Park contends the testimony related to reporting her income for tax purposes was privileged and thus the trial court should have sustained objections to the questions asked of her and Song about that subject. We need not decide whether the testimony was privileged (see Sav-On Drugs, Inc. v. Superior Court (1975) 15 Cal.3d 1, 6 [legislative intent in Rev. & Tax Code, § 7056 is "that disclosures made in tax returns shall not be indiscriminately exposed to public scrutiny"]) because its admission did not prejudice Park. (Evid. Code, § 353 [reversal of judgment based on erroneous admission of evidence requires showing that error resulted in miscarriage of justice]; Shaw v. County of Santa Cruz (2008) 170 Cal.App.4th 229, 282 [evidentiary error merits reversal of judgment only if appellant can demonstrate that a different ruling would have made difference in outcome].) The testimony relating to the reporting of Park's income for tax purposes had no bearing on the factors the court was required to consider to determine whether Park was an exempt employee and thus not subject to overtime compensation requirements.

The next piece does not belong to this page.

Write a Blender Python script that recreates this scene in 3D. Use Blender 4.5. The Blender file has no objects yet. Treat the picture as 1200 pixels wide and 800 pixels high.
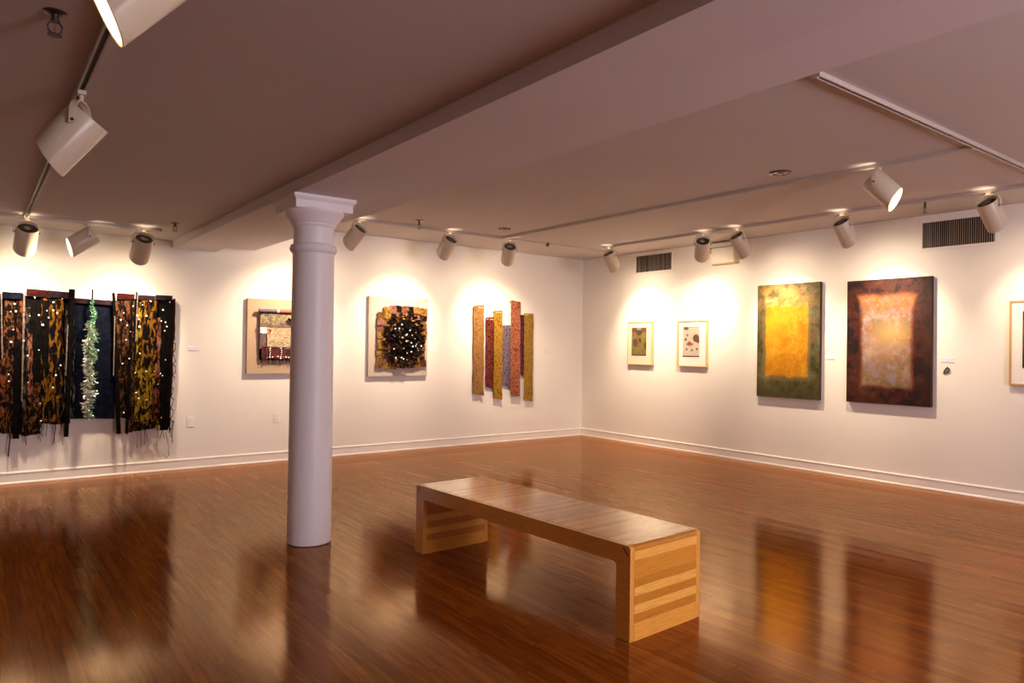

As the court stated, the relevance of the testimony was to credibility. With respect to credibility, the court recognized that, as to Park's wages, Park had not reported income and Song had not paid taxes, noting that they "entered into a common scheme to defraud the State of California and the Federal government of taxes in this case. In addition, there was an attempt likely to defraud the Social Security Administration and maybe the workers' compensation department of the State of California. And for that reason the parties agreed explicitly or implicitly not to keep adequate and current records." In terms of the outcome of the case, therefore, the testimony regarding taxes was a challenge to Park's and Song's credibility. No miscarriage of justice resulted from admission of the testimony.
The judgment is affirmed.
MALLANO, P. J. and CHANEY, J., concurs.